I found that in Java I could use anonymous class to implement interface like Runnable (non-generic). I could also declare a variable without specifying type parameter on the right of "=". But I found for generic type, I cannot omit this:

import java.util.ArrayList;
import java.util.List;
interface Normal {
    Integer f();
    void g();
}
interface Generic<T> {
    T f();
    void g();
}
public class GenericInterface {
    public static void main(String[] args) {
        List<Integer> li = new ArrayList<>(); // ArrayList without type parameter, OK
        Runnable r = new Runnable() {
            @Override public void run() {}
        };
        Normal n = new Normal() { // declare implementation, OK.
            @Override public Integer f() {
                return new Integer(0);
            }
            @Override public void g() {}
        }; 
        Generic<Integer> i = new Generic<>() { // Why need type paramter here?
            @Override public Integer f() {
                return new Integer(0);
            }
            @Override public void g() {}
        };
    }
}

As you could see, javac report compilation failure for this line:

Generic<Integer> i = new Generic<>() {

While the compiler is smart enough to compile List<Integer> li = new ArrayList<>(), when compiler already know the real type from the left of this statement, why it still needs me to write new Generic<Integer>() { ?

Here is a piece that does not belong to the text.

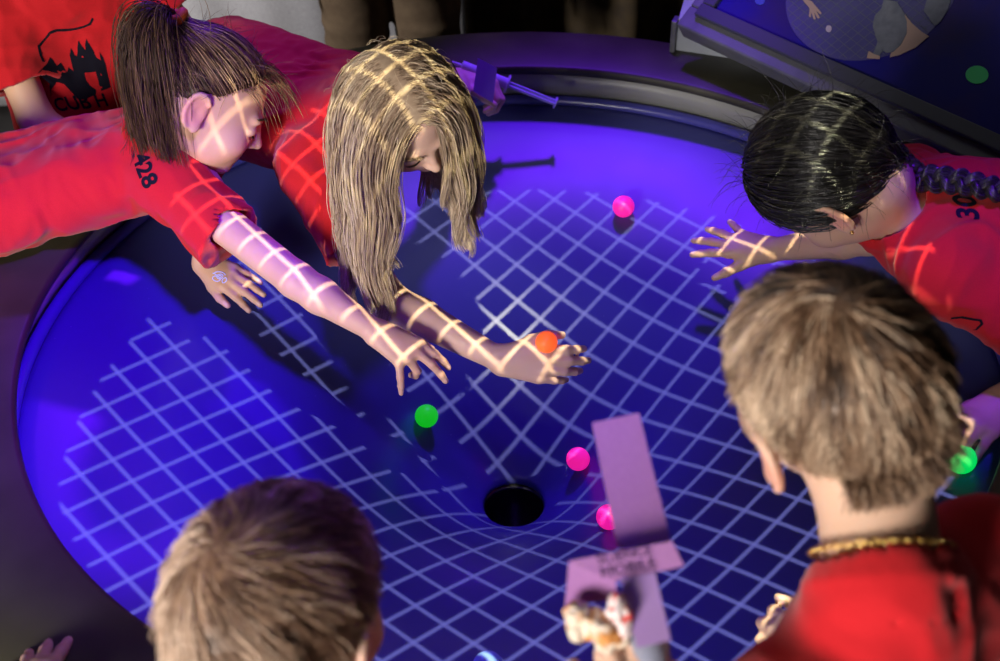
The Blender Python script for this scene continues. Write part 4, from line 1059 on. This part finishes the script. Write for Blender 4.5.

Or Java prevents generic interface implementation without specifying the type parameter? What is the reason?

CodePudding user response：

In Java 8 the compiler gives this error:

GenericInterface.java:23: error: cannot infer type arguments for Generic<T>
        Generic<Integer> i = new Generic<>() { // Why need type paramter here?
                                        ^
  reason: cannot use '<>' with anonymous inner classes
  where T is a type-variable:
    T extends Object declared in interface Generic
1 error

I cannot see where this is explicitly forbidden in the Java 8 edition of the JLS (but I might have missed it).

In any case, this is permitted in Java 9 and later. It was one of the changes made as part of Project Coin (JEP 213):

"3. Allow diamond with anonymous classes if the argument type of the inferred type is denotable. Because the inferred type using diamond with an anonymous class constructor could be outside of the set of types supported by the signature attribute, using diamond with anonymous classes was disallowed in Java SE 7. As noted in the JSR 334 proposed final draft, it would be possible to ease this restriction if the inferred type was denotable."

This improvement was delivered in Java 9.

What is the reason?

The technical reason is given in the quoted text above.

CodePudding user response：

Because you have a method f() that needs the generic type to be overloaded.